Los vecinos de Barcelona asisten, entre atónitos y resignados, a una nueva modalidad turística: los disco tours. Esta suerte de visita guiada con cascos inalámbricos invade la ciudad que un día fue vanguardia de lo sublime.
El rito turistofílico consiste en agruparse con pintas horteras —cual rebaño de ovejas— junto a otros desconocidos y seguir a una guía que va danzando mientras, supuestamente, describe los lugares más emblemáticos de la Ciudad Condal. “Explota-explótame-explo; explota-explota… aquí está Colón”, algo así.
Suelen ser grupos reducidos: una veintena de señoras de edad avanzada que todavía pueden moverse por sí mismas, acompañadas de sus maridos, resignados participantes de esta aberración estética. Y, en el peor de los casos, desde la organización pueden obligarte a lucir la misma camiseta que el resto de enajenados. Atuendo que, por otro lado, resultaría indecoroso hasta para el peor de los criminales. Dudo que Bukele se atreva a tanto… ¡Y encima previa remuneración de 24 euros! ¿Alguien se imagina a un pandillero salvadoreño pagando para ser torturado?
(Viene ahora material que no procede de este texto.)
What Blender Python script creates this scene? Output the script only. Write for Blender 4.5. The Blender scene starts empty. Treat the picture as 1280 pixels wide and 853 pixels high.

El hecho diferencial de esta actividad reside en el uso de auriculares. Es decir, no solo pagas por ir haciendo el imbécil por la calle, sino también para no escuchar las mofas de la gente decente. Retranca, la de la turba, que debiera servir para amansar y reconducir a las despechadas. Pero no, ni eso: a los ciudadanos normales se nos ha arrebatado hasta el último milímetro de espacio público.
En mi caso particular, la respuesta que me provoca esta cárcel de Stanford que antaño respondía al nombre de Barcelona es un mísero bostezo. Pereza es la palabra que describe a la perfección el estado actual de las cosas. De aquellos mares, estos lodos; respondería Pier Paolo Pasolini. Pero qué le voy a hacer: soy hijo de mi tiempo y víctima de una sociedad que cree que un varón con las uñas pintadas es un revolucionario y que vitorear manicuras al grito de “reina” hace temblar los cimientos del capital. Todo puede sintetizarse con Loquillo: Cuando fuimos los mejores // Las camareras nos mostraban // La mejor de sus sonrisas // En copas llenas de arrogancia.
Por eso la Barcelona sensata debe rebelarse. Lo que da identidad a una ciudad es su elegancia. Y este atributo imprescindible va desde el patrimonio histórico y nuestra manera de proceder frente a la cotidianidad de la vida, hasta los ropajes con los que desfilamos por la calle. No caigamos tan bajo. No sucumbamos ante los posmodernos que abrazan sociedades líquidas. Por salubridad cívica, prohíba esta patochada, Alcalde. Se lo ruego, acabe con estas chirigotas ambulantes llamadas disco tours.